Stando sempre alla Guida di Bearzi (1872) Giovanni Antonio de’ Sacchis, detto il Pordenone, avrebbe realizzato una Via Crucis che ornava proprio la scalinata alla Chiesa Parrocchiale, opera rovinata dall’incuria, ma ad oggi però nessun altro dato storico è in grado di confermare questa testimonianza, anche se l’artista fu attivo in più riprese nei territori limitrofi.
La chiesa ha subito gravi danni dal terremoto del 1976 e degli antichi altari sono sopravvissute due statue lignee di fattura settecentesca con San Nicolò e San Gottardo, ora collocate ai lati dell’altare maggiore, la cui alzata è stata ricomposta riutilizzando frammenti lapidei, decorati a motivi fitomorfi, scolpiti da Luigi Minisini (San Daniele del Friuli, 1816-Ronchi, Treviso, 1901) già parte del suo intervento all’interno del Santuario di Madonna di Rosa, bombardato durante l’ultima guerra.
Oggetto di restauro è stata anche la copertura lignea del Battistero, realizzata da un intagliatore friulano (XVIII sec.), con la statua del San Giovanni Battista al culmine. La chiesa conserva inoltre una piccola quadreria, oggetto di un recupero conservativo dopo il terremoto del 1976, con dipinti raffiguranti l’Eterno Padre coi Santi Giuseppe e Osvaldo (sec. XVII), una Madonna col Bambino tra i Santi Liberale, Tobiolo e l’Arcangelo Raffaele (XIX sec.) e S. Antonio da Padova con il Bambino e Santi.

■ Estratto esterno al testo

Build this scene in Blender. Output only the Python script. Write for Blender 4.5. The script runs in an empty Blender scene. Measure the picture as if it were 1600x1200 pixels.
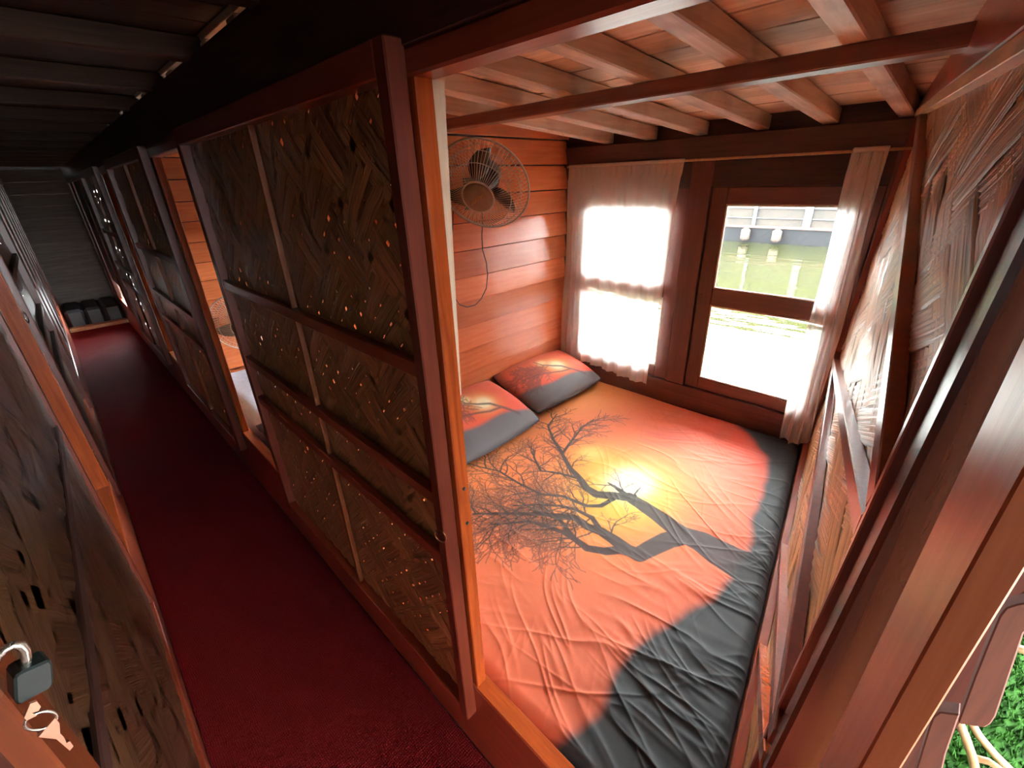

Conserva inoltre, proveniente dalla chiesa di S. Carlo, una pala secentesca con la Madonna col Bambino tra i Santi Carlo, Francesco e una Santa.
Il campanile che consiste nel ripristino dell’antico mastio del castello, adattato intorno al 1881-1887, come documentano due disegni del conte Ronchi (Costruzione della parrocchiale di Castelnovo e adattamento a campanile del mastio del castello 1887, Udine Biblioteca comunale, Misc. Degani XIX, 13), venne dotato, nel 1850 di due campane fuse presso De Poli a Ceneda, cui si aggiunse, a completare il concerto, la terza campana fusa a Udine nel 1924, quindi nuovamente fuse nel 1962 a causa di non buone condizioni conservative.